Estelle Clareton : Pointe de l'iceberg
Scène

Estelle Clareton : Pointe de l’iceberg

La chorégraphe Estelle Clareton signe la mise en scène – sa première – de Comme en Alaska d’Harold Pinter, une pièce qui met en image les mouvements intérieurs d’une femme paralysée.

S’il est un auteur qui sied bien à l’imaginaire chorégraphique, c’est sans aucun doute Harold Pinter. L’auteur britannique est reconnu pour ne livrer textuellement que la surface d’un monde immergé…

Sa courte pièce Comme en Alaska n’échappe pas à la règle. Une femme catatonique depuis 29 ans se réveille un beau jour dans une chambre qu’elle ne connaît pas, dans un corps qu’elle n’a pas appris à connaître. La jeune fille de 16 ans parle maintenant au travers d’une femme devenue quadragénaire. Elle s’adresse au médecin, et son soliloque échappe à toute logique. On a souvent dit des personnages de Pinter qu’ils peinent à communiquer. L’auteur se contente de préciser qu’ils communiquent trop bien en dehors des mots. Le discours décalé de cette Déborah inconnue d’elle-même en est un exemple probant.

Estelle Clareton choisit pourtant de mettre l’accent sur un troisième discours, celui de l’esprit emprisonné dans un corps inerte. La pièce ouvre sur un monde où les voix extérieures sont sourdes.
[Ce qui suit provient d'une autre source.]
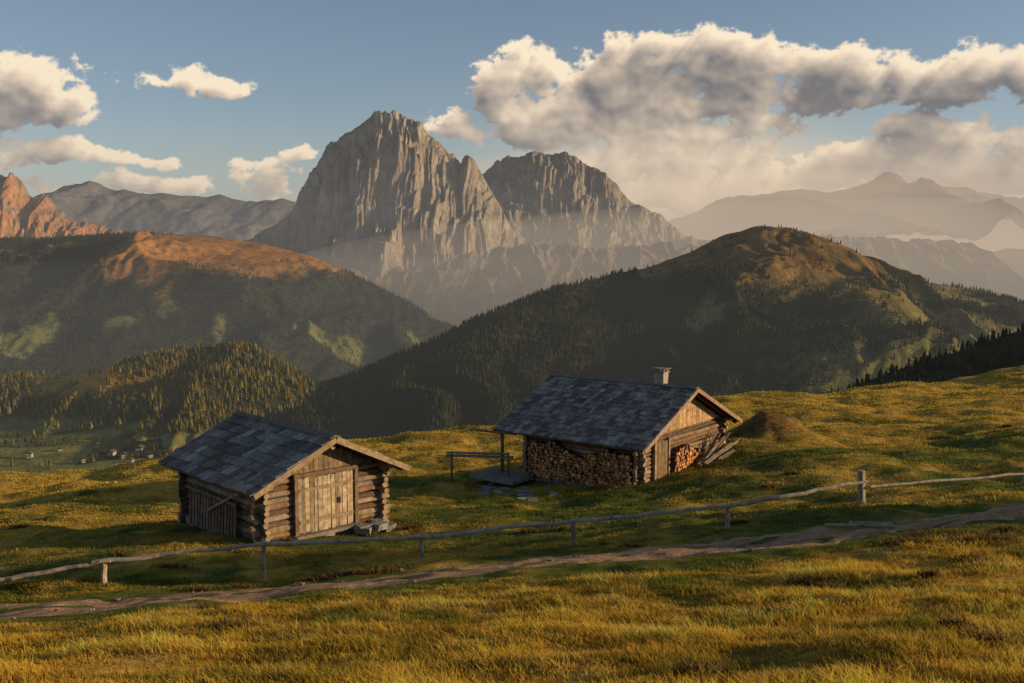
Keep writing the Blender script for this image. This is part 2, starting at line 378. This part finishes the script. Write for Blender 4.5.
def rocky(name,prof,zt,seed,butt=150,cl=1.9,nx=900,jag=(38,170),back=600,tal=.36,cols=(.30,.27,.24)):
    def zf(X,Y,T,ZR):
        wx=X+130*fbm(X/520,T/330,3,seed+3)+.22*T*perlin(X/900,T*0+.5,seed+8)
        mod=.45+.55*sstep(-.25,.3,perlin(X/300,T/300,seed+11))
        tt=T+butt*(ridged(wx/560,T/900,2,seed+1)-.75)+butt*.55*fbm(wx/190,T/240,4,seed+2,.55)+mod*butt*.6*(ridged(wx/110,T/380,3,seed+4,.6)-.5)+butt*.18*ridged(wx/36,T/160,2,seed+14)
        t=np.maximum(tt,0)
        edge=sstep(-120,150,T)
        z=ZR-edge*(cl*t)
        lz=z+.22*X+50*fbm(X/300,T/300,3,seed+6); z=z+edge*(22*np.sin(lz/42)+11*np.sin(lz/16+2*perlin(X/200,T/200,3)))*(.3+.7*(1-mod))
        z=np.where(T<0,ZR+1.2*T,z)
        base=zt+80*fbm(X/500,Y/900,4,seed+7)+75*(ridged(X/230,Y/900,3,seed+9)-.5)-tal*np.maximum(T-250,0)
        base=np.where(T<0,base+1.0*T,base)
        return smax(z,base,40)
    def cf(X,Y,Z,T,ZR):
        gz=np.gradient(Z,axis=0)/np.maximum(np.abs(np.gradient(T,axis=0)),1e-3)
        steep=sstep(.5,1.0,np.abs(gz)); nz=fbm(X/260,Z/120,5,seed+20)[...,None]; n2=fbm(X/50,Z/110,4,seed+25)[...,None]
        rock=np.array(cols)*(1+.4*nz+.5*n2)
        tl=np.array((.27,.23,.18))*(1+.3*n2); lo=sstep(zt-60,zt-230,Z+80*nz[...,0])[...,None]
        gr=np.array((.24,.17,.05))*(1+.7*nz); fo=np.array((.04,.045,.022)); l2=sstep(zt-200,zt-350,Z+120*nz[...,0])[...,None]
        soft=(tl*(1-lo)+gr*lo); soft=soft*(1-l2)+fo*l2
        return rock*steep[...,None]+soft*(1-steep)[...,None]
    tvv=np.concatenate([np.linspace(-back,-15,24),np.linspace(0,900,240),np.linspace(912,3000,130)])
    return mountain(name,prof,tvv,nx,zf,cf,M_rock,jag,seed)
D=8000
prof=[(150,300),(215,262),(250,236),(275,222),(290,212),(299,195),(304,182),(313,166),(322,156),(326,145),(337,139),(345,130),(352,128),(362,120),(372,112),(388,110),(401,111),(410,117),(418,120),(428,131),(440,140),(449,152),(454,150),(460,163),(466,152),(472,158),(480,172),(487,182),(494,197),(505,214),(516,232),(524,250),(540,258),(600,285),(700,320)]
rocky('rocky_mountain',[(a,b,D) for a,b in prof],20,200,jag=(26,110),cols=(.40,.325,.25))
prof=[(380,240),(450,190),(484,172),(490,165),(500,161),(508,155),(522,156),(535,152),(550,153),(565,151),(578,158),(590,166),(606,175),(617,185),(628,196),(640,205),(652,211),(661,211),(668,220),(680,232),(700,240),(760,256),(860,275),(960,290)]
rocky('rocky_mountain',[(a,b,9600) for a,b in prof],90,300,butt=170,cl=1.2,nx=760,jag=(32,160),cols=(.32,.26,.20))
prof=[(-260,190),(-120,165),(-40,176),(-10,168),(4,172),(16,174),(22,180),(28,192),(34,198),(42,193),(50,196),(56,206),(64,212),(85,222),(120,229),(150,240),(190,255)]
rocky('rocky_peak',[(a,b,6800) for a,b in prof],-20,400,butt=110,cl=1.4,nx=500,jag=(30,110),cols=(.55,.27,.13))
def farrange(name,prof,d,slope,seed,nx=420,jag=(60,500),depth=5000,colr=(.2,.18,.16)):
    def zf(X,Y,T,ZR):
        t=np.maximum(T,0); return ZR-slope*t*.9-.5*np.maximum(-T,0)+(t/(t+500))*(500*(ridged(X/1700,Y/3500,5,seed)-.75))
    return mountain(name,[(a,b,d) for a,b in prof],np.concatenate([np.linspace(-2500,-100,8),np.linspace(0,depth,140)]),nx,zf,
        lambda X,Y,Z,T,ZR: np.array(colr)*(1+.6*fbm(X/700,Z/300,5,seed))[...,None],M_far,jag,seed)
farrange('mountain_range',[(-200,200),(20,198),(60,190),(86,181),(96,180),(108,189),(150,193),(190,197),(215,195),(250,203),(290,200),(340,205),(480,215),(700,240)],14500,.25,501,jag=(90,420),colr=(.15,.14,.13))
farrange('mountain_range',[(560,260),(640,232),(680,218),(705,205),(730,198),(760,194),(800,190),(830,190),(860,186),(872,180),(885,174),(900,176),(912,186),(950,187),(980,192),(1024,198),(1100,206),(1300,215)],19000,.2,601,jag=(110,700),colr=(.10,.095,.09))
farrange('mountain_range',[(600,300),(680,262),(760,245),(840,236),(900,242),(980,252),(1024,248),(1150,235),(1300,240)],13000,.16,701,jag=(60,600),colr=(.07,.065,.045))
gx=np.linspace(-1,1,90); gx=np.sign(gx)*gx**2*60000; gy=np.concatenate([np.linspace(300,2600,70),np.geomspace(2700,70000,60)])
Yg,Xg=np.meshgrid(gy,gx,indexing='ij'); Zg=FLOOR-3+7*fbm(Xg/150,Yg/150,3,4)-np.interp(Yg,[300,1900,3200,70000],[0,0,330,900])
nz=fbm(Xg/130,Yg/60,4,8); cg=np.array((.22,.225,.06))*(1+.7*nz)[...,None]
grid_mesh('valley_floor',Xg,Yg,Zg,cg,M_hill)
vx=rng.uniform(-1100,-150,6500); vy=rng.uniform(900,1560,6500); k=fbm(vx/80,vy/80,4,99)>.16
vp=np.stack([vx[k],vy[k],np.full(k.sum(),FLOOR)],-1); conifers('conifer_forest',vp,9,4,7,base=(.035,.045,.016),warm=.5)
def chalet(x,y,sz,rot):
    e=bpy.data.objects.new('valley_chalet',None); sc.collection.objects.link(e); e.location=(x,y,FLOOR-1); e.rotation_euler=(0,0,rot)
    m=MB(); m.box((0,0,sz*.25+1),(sz*.8,sz*1.1,sz*.5+2),None,(.45,.42,.37)); m.box((0,0,sz*.52+2.2),(sz*.82,sz*1.12,sz*.14),None,(.14,.08,.05)); m.build('walls',M_stone,e)
    r=MB()
    for sg in(-1,1):
        r.box((sg*sz*.27,0,sz*.68+2.2),(sz*.64,sz*1.35,.3),Matrix.Rotation(sg*.42,3,'Y'),(.15,.10,.08))
    r.build('roof',M_wood,e)
    w_=MB()
    for i in(-1,0,1):
        w_.box((i*sz*.22,-sz*.56,sz*.3+1),(1.1,.2,1.3),None,(.03,.03,.04))
    w_.build('windows',M_wood,e)
for (px,py,szz) in [(112,456,10),(124,458,8),(140,452,11),(98,448,8),(131,463,7),(150,458,7),(84,462,7),(30,457,8),(60,452,7),(120,446,8)]:
    x_,y_,z_=ray(px,py); d=(FLOOR/z_); chalet(x_*d,y_*d,szz,random.uniform(-.6,1.2))

# ---------------- huts
def Rm(cols): return Matrix(cols).transposed()
def wc(b,v=.2):
    k=1+random.uniform(-v,v); return tuple(c*k*(1+random.uniform(-.04,.04)) for c in b)
def hut(loc,phi,Wd,L,ov,fo,ro,eave,rise,exposure,shw,ground_drop=.4,lr=.09):
    e=bpy.data.objects.new('wooden_hut',None); sc.collection.objects.link(e); e.location=loc; e.rotation_euler=(0,0,phi)
    half=Wd/2+ov; al=math.atan2(rise,half); sl=half/math.cos(al)
    r=MB(); roofL=L+fo+ro; yc_=(L+ro-fo)/2
    for sg in(-1,1):
        ex=-ov if sg<0 else Wd+ov
        d=Vector((-sg*math.cos(al),0,math.sin(al))); nn=Vector((sg*math.sin(al),0,math.cos(al)))
        R=Rm([d,Vector((0,1,0)),nn]); p0=Vector((ex,0,eave))
        r.box(p0+d*(sl/2)+Vector((0,yc_,0))-nn*.06,(sl-.02,roofL-.06,.05),R,(.10,.075,.055))
        for yy in np.arange(-fo+.25,L+ro,.9): r.box(p0+d*(sl/2-.02)+Vector((0,yy,0))-nn*.145,(sl-.05,.1,.12),R,(.12,.08,.05))
        rows=int(round(sl/exposure))
        for k in range(rows):
            y=-fo-.04-random.uniform(0,.03)
            while y<L+ro:
                w_=random.uniform(.6,1.4)*shw; w_=min(w_,L+ro+.04-y)
                if w_<.05: break
                g=random.choice([(.22,.18,.15),(.28,.24,.20),(.16,.135,.11),(.32,.275,.23),(.21,.165,.13),(.25,.21,.175),(.13,.11,.09)])
                u=(k+.5)*sl/rows-random.uniform(0,.07)
                Rj=R@Matrix.Rotation(.055+random.uniform(-.02,.05),3,'Y')@Matrix.Rotation(random.uniform(-.025,.025),3,'Z')@Matrix.Rotation(random.uniform(-.03,.03),3,'X')
                r.box(p0+d*u+Vector((0,y+w_/2,0))+nn*(.005+random.uniform(0,.02)),(sl/rows*1.28,w_-.016,.032),Rj,wc(g,.2),.008)
                y+=w_
        for yb in(-fo-.07,L+ro+.07):
            r.box(p0+d*(sl/2-.03)+Vector((0,yb,0))-nn*.07,(sl-.02,.045,.17),R,wc((.28,.19,.12)))
        r.box(p0+Vector((0,yc_,0))+d*(-.03)-nn*.05,(.04,roofL,.11),R,(.12,.09,.065))
        r.box(p0+d*(sl-.08)+Vector((0,yc_,0))+nn*.055,(.2,roofL+.1,.03),R,wc((.2,.17,.14)))
    r.build('roof',M_shing,e)
    ins=MB(); ins.box((Wd/2,L/2,eave/2+.0),(Wd-.3,L-.3,eave+.2),None,(.03,.022,.015))  # dark box added inside to stop light leaking through the log walls
    ins.build('light_block_core',M_wood,e)
    lw=MB(); z=-ground_drop+.1
    base=[(.21,.135,.08),(.26,.175,.11),(.15,.10,.068),(.28,.21,.145),(.20,.12,.068)]
    top=eave+rise
    def xlim(z): 
        if z<eave+.12: return -.28,Wd+.28
        t=(z-eave+.1)/math.tan(al); return -ov+t+.12,Wd+ov-t-.12
    while z<top-.25:
        a,b=xlim(z+lr)
        if b-a>.4:
            for yy in (.0,L): lw.cyl((a-random.uniform(-.05,.1),yy+random.uniform(-.015,.015),z),(b+random.uniform(-.05,.1),yy,z+random.uniform(-.02,.02)),lr*1.04,lr*.94,10,wc(random.choice(base),.28),(.32,.23,.15),7,.015,.12)
        z2=z+lr
        if z2<eave+.2:
            for xx in(0,Wd): lw.cyl((xx+random.uniform(-.015,.015),-.28-random.uniform(-.05,.12),z2),(xx,L+.28,z2),lr,lr*.95,10,wc(random.choice(base),.28),(.32,.23,.15),7,.015,.12)
        z+=lr*2
    lw.build('log_walls',M_wood,e)
    pu=MB()
    for xx,zz in((Wd/2,eave+rise-.32),(0,eave+ov*math.tan(al)-.23),(Wd,eave+ov*math.tan(al)-.23)):
        pu.cyl((xx,-fo+.1,zz),(xx,.4,zz),.085,.085,9,(.2,.14,.09),(.3,.22,.15))
    pu.build('purlins',M_wood,e)
    st=MB()
    for t in np.arange(-.2,Wd+.2,.34): st.box((t,-.02,-ground_drop*.5-.1),(.34,.34,ground_drop*.9),Matrix.Rotation(random.uniform(-.2,.2),3,'Z'),wc((.22,.21,.19),.3),.06)
    for t in np.arange(.3,L+.2,.34): st.box((0,t,-ground_drop*.5-.1),(.34,.34,ground_drop*.9),Matrix.Rotation(random.uniform(-.2,.2),3,'Z'),wc((.22,.21,.19),.3),.06)
    st.build('stone_footing',M_stone,e)
    return e,al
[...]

Trois danseuses, illustrant les trois décennies écoulées, évoluent autour d’une civière qu’elles s’échangeront au fil du temps. Évoluant dans un cube d’ardoise, le personnage principal et ses trois alter ego tracent des lignes qui peuvent à tout moment être effacées. La force de l’image réside surtout dans la confrontation des corps, dont celui, fougueux, de la jeune Rosalie Ducharme, papillonnant dans cette boîte close.

Cette transposition de la vie muette dans le corps immobile demeure la partie la plus réussie. Car si Clareton choisit d’insister sur le prétexte, c’est-à-dire le sommeil de Déborah, elle en délaisse la suite, soit ce qui se passe après le réveil. Sous cet angle, la parole ne devient que le simple contrepoint de l’immobilité, une justification bien insuffisante pour le théâtre. D’ailleurs, toute la force de l’entreprise de Clareton ne revient par la suite que dans l’instant fugace où Déborah sent son corps se "verrouiller" de nouveau. Entre les deux, la parole flotte sans raison, étrangement oubliée.